The argument hinges on the nature of statements such as "Anything that is pleasant is also good" and the possibility of asking questions such as "That thing is pleasant but is it good?" According to Moore, these questions are open and these statements are significant; and they will remain so no matter what is substituted for "pleasure". Moore concludes from this that any analysis of value is bound to fail. In other words, if value could be analyzed, then such questions and statements would be trivial and obvious. Since they are anything but trivial and obvious, value must be indefinable.

Critics of Moore's arguments sometimes claim that he is appealing to general puzzles concerning analysis (cf. the paradox of analysis), rather than revealing anything special about value. Other responses appeal to the Fregean distinction between sense and reference, allowing that value concepts are special and sui generis, but insisting that value properties are nothing but natural properties (this strategy is similar to that taken by non-reductive materialists in philosophy of mind).

An important response to the open question argument by contemporary ethical naturalists (e.g., Peter Railton) is to understand a claim like "goodness is identical with pleasure" as an a posteriori identity claim on a par with "Water is H2O". The question "This is H2O but is it water?" is intelligible and so, in that limited sense, whether or not water is H2O is an open question, note that this does not address the issue of significance. But that does not lead us to conclude that water is not H2O. "Water is H2O" is an identity claim that is known to be true a posteriori (i.e., it was discovered via empirical investigation).

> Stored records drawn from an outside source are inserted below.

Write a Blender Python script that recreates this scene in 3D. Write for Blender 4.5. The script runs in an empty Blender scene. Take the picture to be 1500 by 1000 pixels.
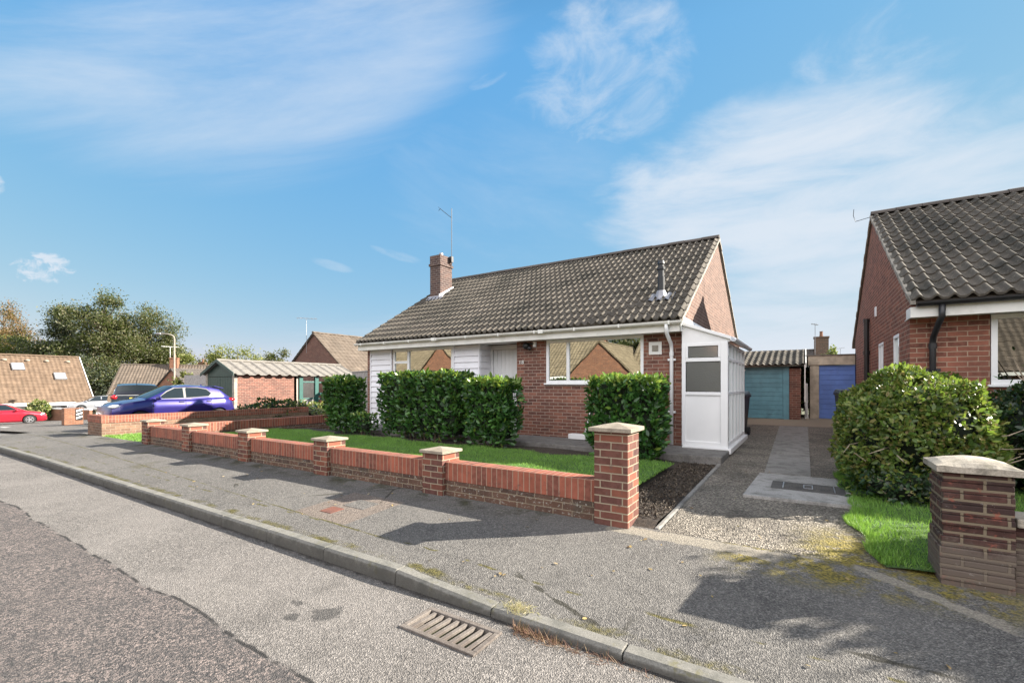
import bpy, bmesh, math, random
import numpy as np
from mathutils import Vector, Matrix, noise
random.seed(7); RNG = np.random.default_rng(7)
R = math.radians
SC = bpy.context.scene
COL = SC.collection

# ------------------------------------------------------------------ mesh helper
class MB:
    def __init__(s):
        s.v = []; s.f = []; s.m = []
    def add(s, vs, fs, m=0):
        o = len(s.v); s.v += [tuple(p) for p in vs]
        for f in fs:
            s.f.append([i + o for i in f]); s.m.append(m)
        return s
    def box(s, x0, x1, y0, y1, z0, z1, m=0):
        vs = [(x0,y0,z0),(x1,y0,z0),(x1,y1,z0),(x0,y1,z0),(x0,y0,z1),(x1,y0,z1),(x1,y1,z1),(x0,y1,z1)]
        return s.add(vs, [(0,3,2,1),(4,5,6,7),(0,1,5,4),(1,2,6,5),(2,3,7,6),(3,0,4,7)], m)
    def hexa(s, vs, m=0):      # eight corners, bottom ring then top ring, counter clockwise
        return s.add(vs, [(0,3,2,1),(4,5,6,7),(0,1,5,4),(1,2,6,5),(2,3,7,6),(3,0,4,7)], m)
    def poly(s, pts, m=0):
        return s.add(pts, [tuple(range(len(pts)))], m)
    def prism(s, pts, vec, m=0):   # closed prism: polygon pts (3D) swept by vec
        n = len(pts); vec = Vector(vec)
        a = [Vector(p) for p in pts]; b = [p + vec for p in a]
        nrm = Vector((0,0,0))
        for i in range(n): nrm += a[i].cross(a[(i+1) % n])
        if nrm.dot(vec) > 0: a.reverse(); b.reverse()
        fs = [tuple(range(n)), tuple(range(2*n-1, n-1, -1))]
        for i in range(n):
            j = (i+1) % n; fs.append((j, i, n+i, n+j))
        return s.add(a + b, fs, m)
    def tube(s, pts, r, n=8, m=0):
        pts = [Vector(p) for p in pts]; k = len(pts)
        rs = r if isinstance(r, (list, tuple)) else [r]*k
        vs = []
        up = None
        for i, p in enumerate(pts):
            d = (pts[min(i+1,k-1)] - pts[max(i-1,0)]).normalized()
            if up is None:
                up = Vector((0,0,1)) if abs(d.z) < .9 else Vector((1,0,0))
            a = d.cross(up).normalized(); b = a.cross(d).normalized(); up = b
            for j in range(n):
                t = 2*math.pi*j/n
                vs.append(p + (a*math.cos(t) + b*math.sin(t))*rs[i])
        fs = []
        for i in range(k-1):
            for j in range(n):
                q = (j+1) % n
                fs.append((i*n+j, i*n+q, (i+1)*n+q, (i+1)*n+j))
        fs.append(tuple(range(n-1,-1,-1))); fs.append(tuple(range((k-1)*n, k*n)))
        return s.add(vs, fs, m)
    def lathe(s, prof, c=(0,0,0), n=16, m=0, axis='z'):
        vs = []; k = len(prof)
        for r, h in prof:
            for j in range(n):
                t = 2*math.pi*j/n; a, b = r*math.cos(t), r*math.sin(t)
                p = {'z':(a,b,h),'y':(b,h,a),'x':(h,a,b)}[axis]
                vs.append((p[0]+c[0], p[1]+c[1], p[2]+c[2]))
        fs = []
        for i in range(k-1):
            for j in range(n):
                q = (j+1) % n
                fs.append((i*n+j, i*n+q, (i+1)*n+q, (i+1)*n+j))
        fs.append(tuple(range(n-1,-1,-1))); fs.append(tuple(range((k-1)*n, k*n)))
        return s.add(vs, fs, m)
    def blob(s, c, r, seg=10, m=0):
        prof = []
        for i in range(seg//2+1):
            t = -math.pi/2 + math.pi*i/(seg//2)
            prof.append((max(1e-3, math.cos(t)), math.sin(t)))
        b = MB().lathe(prof, n=seg)
        return s.add([(c[0]+x*r[0], c[1]+y*r[1], c[2]+z*r[2]) for x,y,z in b.v], b.f, m)
    def xf(s, M):
        s.v = [tuple(M @ Vector(p)) for p in s.v]; return s

WL = {}
def wloc(o): return WL.get(o.name, Vector((0,0,0)))
def link_mesh(name, me, parent, org):
    ob = bpy.data.objects.new(name, me); COL.objects.link(ob)
    WL[ob.name] = Vector(org)
    if parent is not None:
        ob.parent = parent; ob.location = Vector(org) - wloc(parent)
    else: ob.location = org
    return ob
def build(mb, name, mats, parent=None, smooth=False, bevel=0, org=None, seg=2):
    if not isinstance(mats, (list, tuple)): mats = [mats]
    V = np.array(mb.v, dtype=float)
    if org is None:
        lo, hi = V.min(0), V.max(0)
        org = ((lo[0]+hi[0])/2, (lo[1]+hi[1])/2, lo[2])
    me = bpy.data.meshes.new(name)
    me.from_pydata((V - np.array(org)).tolist(), [], mb.f)
    for m in mats: me.materials.append(m)
    if len(mats) > 1: me.polygons.foreach_set('material_index', mb.m)
    uvl = me.uv_layers.new(name='UVMap'); dat = np.zeros(len(me.loops)*2)
    for p in me.polygons:
        n = p.normal
        if abs(n.z) > .75: t = Vector((1,0,0)); w = Vector((0,1,0))
        else:
            t = Vector((-n.y, n.x, 0)).normalized(); w = Vector((0,0,1))
            if abs(n.z) > .3: w = n.cross(t)
        for li in p.loop_indices:
            c = Vector(mb.v[me.loops[li].vertex_index])
            dat[2*li] = c.dot(t); dat[2*li+1] = c.dot(w)
    uvl.data.foreach_set('uv', dat)
    if smooth: me.polygons.foreach_set('use_smooth', [True]*len(me.polygons))
    me.update()
    ob = link_mesh(name, me, parent, org)
    if bevel:
        b = ob.modifiers.new('bevel', 'BEVEL'); b.width = bevel; b.segments = seg; b.limit_method = 'ANGLE'; b.angle_limit = R(40)
    return ob
def tag(o, label, cat, group=None):
    o['label'] = label; o['category'] = cat
    if group: o['group'] = group
    return o
def thing(name, loc, label, cat, group=None):
    o = bpy.data.objects.new(name, None); COL.objects.link(o); o.location = loc
    o.empty_display_size = .2; WL[o.name] = Vector(loc)
    return tag(o, label, cat, group)
def kind(o, k): o['kind'] = k; return o
def copy_tree(o, parent=None):
    c = o.copy(); COL.objects.link(c)
    WL[c.name] = wloc(o).copy()
    if parent is not None: c.parent = parent
    for ch in list(o.children): copy_tree(ch, c)
    return c

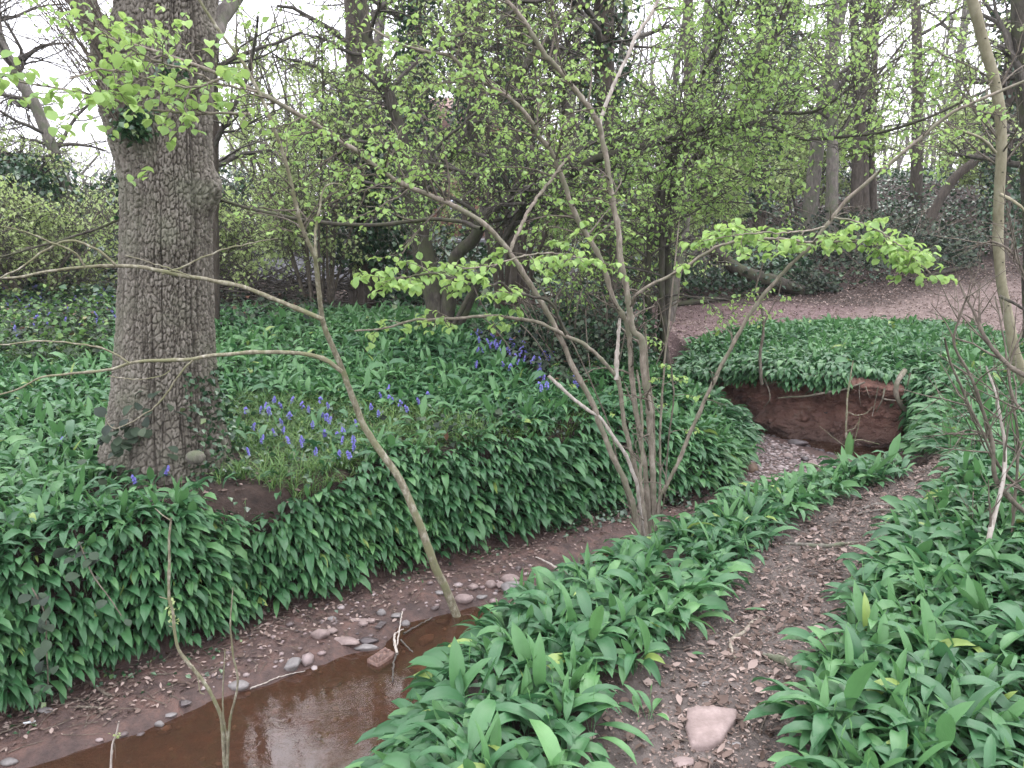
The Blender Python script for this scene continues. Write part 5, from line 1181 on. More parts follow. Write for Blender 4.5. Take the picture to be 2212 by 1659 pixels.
S = [(632, 1448, 44, 'angular grey stone with a pale triangular face at the water edge', M_GREYS, .9, .7, .95, .3),
 (514, 1488, 52, 'smooth pale oval stone half in the water beside the thin sapling', M_GREYS, .42, .6, .1, .1),
 (344, 1572, 24, 'small pointed grey stone in the shallow water left of the thin sapling', M_GREYS, .9, .6, .9, .2),
 (351, 1584, 38, 'flat wet stone lying just below the small pointed one', M_SLATE, .25, .6, .6, .1),
 (368, 1549, 32, 'flat grey stone above the small pointed one', M_GREYS, .35, .6, .6, .1),
 (396, 1526, 38, 'dark squared block on the mud left of the oval stone', M_SLATE, .5, .6, 1., .2),
 (17, 1652, 40, 'pale rounded stone at the bottom left corner', M_GREYS, .45, .6, .3, .1),
 (94, 1540, 42, 'bluish grey angular shard on the mud at the left', M_GREYS, .35, .8, 1., .3),
 (691, 1380, 44, 'pinkish lump of stone on the shingle above the water', M_PINKS, .6, .7, .7, .1),
 (714, 1368, 30, 'small pinkish stone touching the larger pink lump', M_PINKS, .5, .7, .8, .3),
 (748, 1392, 72, 'long flat pinkish grey stone along the water edge', M_PINKS, .28, .45, .9, -.3),
 (790, 1403, 60, 'flat grey stone in the water beside the long flat one', M_GREYS, .25, .5, .9, 0),
 (797, 1388, 44, 'wet dull stone between the flat stones and the stick', M_SLATE, .3, .6, .5, 0),
 (876, 1352, 20, 'small round grey pebble stone by the forked stick', M_GREYS, .8, .8, .1, 0),
 (922, 1392, 44, 'pink angular stone half hidden by the garlic at the water', M_PINKS, .7, .8, .9, .2),
 (1001, 1300, 42, 'smooth oval pink stone at the foot of the leaning sapling', M_PINKS, .5, .7, .05, 0),
 (1060, 1268, 24, 'round pale cobble above the oval pink stone', M_PINKS, .8, .8, .1, 0),
 (1081, 1270, 26, 'angular reddish cobble right of the round pale one', M_PINKS, .7, .8, .9, 0),
 (1106, 1282, 54, 'large grey block half buried behind the near garlic', M_GREYS, .6, .8, .9, .2),
 (1103, 1259, 42, 'rounded grey brown stone on top of the shingle', M_PINKS, .6, .7, .3, 0),
 (1020, 1272, 30, 'reddish stone left of the round pale cobble', M_PINKS, .5, .8, .9, .4),
 (949, 1283, 26, 'small flat stone left of the leaning sapling', M_GREYS, .35, .7, .6, 0),
 (1042, 1293, 26, 'flat wet stone right of the oval pink stone', M_GREYS, .4, .7, .7, 0),
 (1296, 1216, 30, 'smooth reddish stone in the small upper pool', M_PINKS, .4, .7, .1, 0),
 (784, 1352, 24, 'pinkish cobble on the dark shingle', M_PINKS, .6, .8, .3, 0),
 (824, 1328, 22, 'pale round cobble on the shingle left of the leaning sapling', M_GREYS, .7, .8, .1, 0),
 (857, 1335, 30, 'angular grey stone at the top of the water', M_GREYS, .4, .8, 1., .2),
 (716, 1340, 22, 'little grey stone on the shingle near the bank foot', M_GREYS, .5, .8, .8, .2),
 (447, 1672, 60, 'dark slab breaking the water at the bottom edge', M_SLATE, .3, .5, .9, 0),
 (716, 1482, 60, 'sunken slab under the brown water', M_SLATE, .25, .6, .9, .3),
 (956, 1349, 44, 'dark brick like stone under the water near the leaning sapling', M_SLATE, .3, .5, 1., 0),
 (905, 1450, 44, 'rounded sunken stone in the brown pool', M_BROWNS, .4, .6, .1, 0),
 (1621, 1022, 38, 'round brown boulder on the gravel at the tip of the garlic bank', M_BROWNS, .85, .8, .05, 0),
 (1670, 1040, 42, 'low orange pink stone right of the round boulder', M_PINKS, .35, .7, .2, 0),
 (1758, 1010, 32, 'pink squared block at the edge of the gravel bar', M_PINKS, .7, .8, 1., .4),
 (1741, 998, 22, 'dark block touching the pink squared one', M_SLATE, .8, .8, 1., .2),
 (1619, 976, 26, 'flat pinkish stone on the gravel bar near the garlic tip', M_PINKS, .5, .8, 1., 0),
 (1703, 988, 24, 'small pink stone in the middle of the gravel bar', M_PINKS, .5, .8, .8, 0),
 (1725, 962, 44, 'long dark wet stone between gravel and pool', M_SLATE, .4, .6, .4, -.2)]
for px, py, w_, l, mt, hg, dp, an, ro in S: stone(px, py, w_, l, mt, hg, dp, an, ro)
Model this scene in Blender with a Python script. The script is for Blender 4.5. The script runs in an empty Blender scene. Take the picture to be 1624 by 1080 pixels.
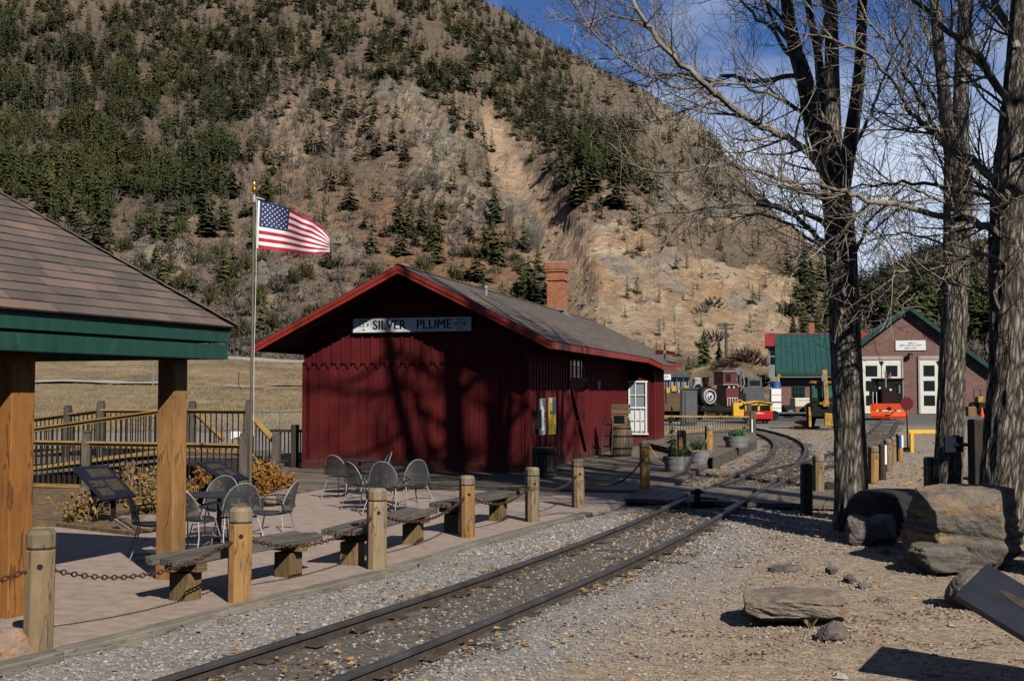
import bpy, math, random
import numpy as np
from mathutils import Vector, Matrix
random.seed(7); np.random.seed(7)
SC = bpy.context.scene
COL = SC.collection
R = math.radians
# ------------------------------------------------------------------ camera
F = 1843.0; W2 = 812.0; H2 = 540.0; CAMZ = 1.9
PITCH = math.atan(80/F)
cd = bpy.data.cameras.new('camera'); cam = bpy.data.objects.new('camera', cd); COL.objects.link(cam)
cam.location = (0, 0, CAMZ); cam.rotation_euler = (math.pi/2+PITCH, 0, 0)
cd.sensor_width = 36; cd.lens = 36*F/1624; cd.clip_end = 6000; cd.clip_start = .05
SC.camera = cam
def ray(px, py):
    u = (px-W2)/F; v = (H2-py)/F; c, s = math.cos(PITCH), math.sin(PITCH)
    return Vector((u, c-s*v, s+c*v))
def G(px, py, z=0.0):
    d = ray(px, py); t = (z-CAMZ)/d.z
    return Vector((d.x*t, d.y*t, z))
def A(px, py, Y):
    d = ray(px, py); t = Y/d.y
    return Vector((d.x*t, Y, CAMZ+d.z*t))
# ------------------------------------------------------------------ scene tree helpers
def tag(o, label=None, cat=None, group=None, kind=None):
    if label: o['label'] = label
    if cat: o['category'] = cat
    if group: o['group'] = group
    if kind: o['kind'] = kind
    return o
def thing(name, label, cat, loc=(0,0,0), rz=0, group=None):
    o = bpy.data.objects.new(name, None); COL.objects.link(o)
    o.location = loc; o.rotation_euler = (0, 0, rz); o.empty_display_size = .1
    return tag(o, label, cat, group)
def copy_tree(o, parent=None):
    c = o.copy(); COL.objects.link(c); c.parent = parent
    for ch in list(o.children): copy_tree(ch, c)
    return c
def vlen(a): return math.sqrt(sum(x*x for x in a))
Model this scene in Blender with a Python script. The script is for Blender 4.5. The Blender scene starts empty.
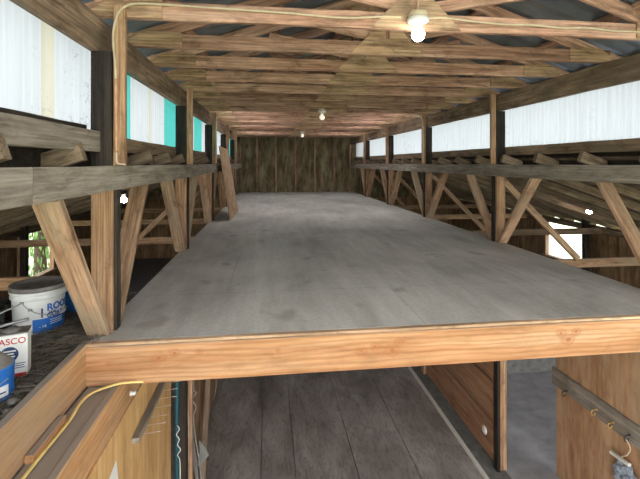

The fact that this truth is not known merely by conceptually analyzing the term "water" (and the corresponding fact that the aforementioned open question is at least intelligible) does not falsify the identity claim. Similarly, an ethical naturalist might argue that, say, "goodness is identical with pleasure" is an a posteriori identity claim whose truth is discovered empirically. That we can intelligibly ask "I see that this is pleasant, but is it good?" simply means that we cannot conceptually analyze "good" in terms of "pleasure". It does not mean that goodness is not the same thing as pleasure. "Good" and "pleasant" might pick out (refer to) the same thing. Whether or not this is the case is a matter of empirical investigation, and not conceptual analysis, according to this kind of ethical naturalist.

Others hold that it may be reasonable to assert, however, that the term "good" is merely an affirmation of approval, and that, as such, good may be defined as "I approve". In this context, questions such as "I see that this is pleasant, but is it good?" translate as "I see this is pleasant, I approve of pleasure". This however may raise the question "Why do I approve of pleasure?" this may lead to analysis of what pleasure means to living organisms to consider whether there is a purpose in seeking pleasure, which may lead to analysis of value in terms that relate to living organisms.